Undergraduate economics was a subject for which I held great respect yet enjoyed only moderate aptitude. I appreciated that it was an area of study in direct conversation with the “real world,” a focus sorely missing from my days in high school critically analyzing The Old Man and the Sea. Suddenly I was learning how to map desire and name the phenomena surrounding human decision making, a intricate dance of words and numbers I could finally appreciate.
To be sure, my admiration for the field peaked in Economics 101. Fred Smith, a man who’s voice was as unique and captivating as his name, led the daily lectures. But as he expounded upon the reasons we stop eating at an all-you-can-eat buffet, I found myself listening intently. He drew a graph illustrating the point at which the cost of consuming another cookie is greater than the satisfaction provided by said cookie, and I was sold.
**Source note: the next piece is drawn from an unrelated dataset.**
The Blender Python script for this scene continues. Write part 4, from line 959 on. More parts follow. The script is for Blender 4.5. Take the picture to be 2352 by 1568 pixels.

Diminishing marginal utility was a subject I would come to know far too well as I continued my time on campus, most acutely when I stayed awake almost the entire night before my final presentation in Health Economics.
As I opened my eyes, I noticed several students towering over me. I felt my professor’s arms supporting my shoulders as someone handed me a wet paper towel. As I dabbed my forehead in shame, I debated explaining what may have been the cause of my sudden collapse, from the stress of finals week to the coffee I drank on an empty stomach. But there was no way out of my unfortunate hole.
To call my fainting episode a turning point would be to suggest that things got better. I continued to limp my way to the finish line of the economics minor, a badge of honor I continue to hold with fluctuating levels of contempt. Or, should I say, as a good or service that provides me varying levels of utility. I’m sure you could plot an indifference curve for that.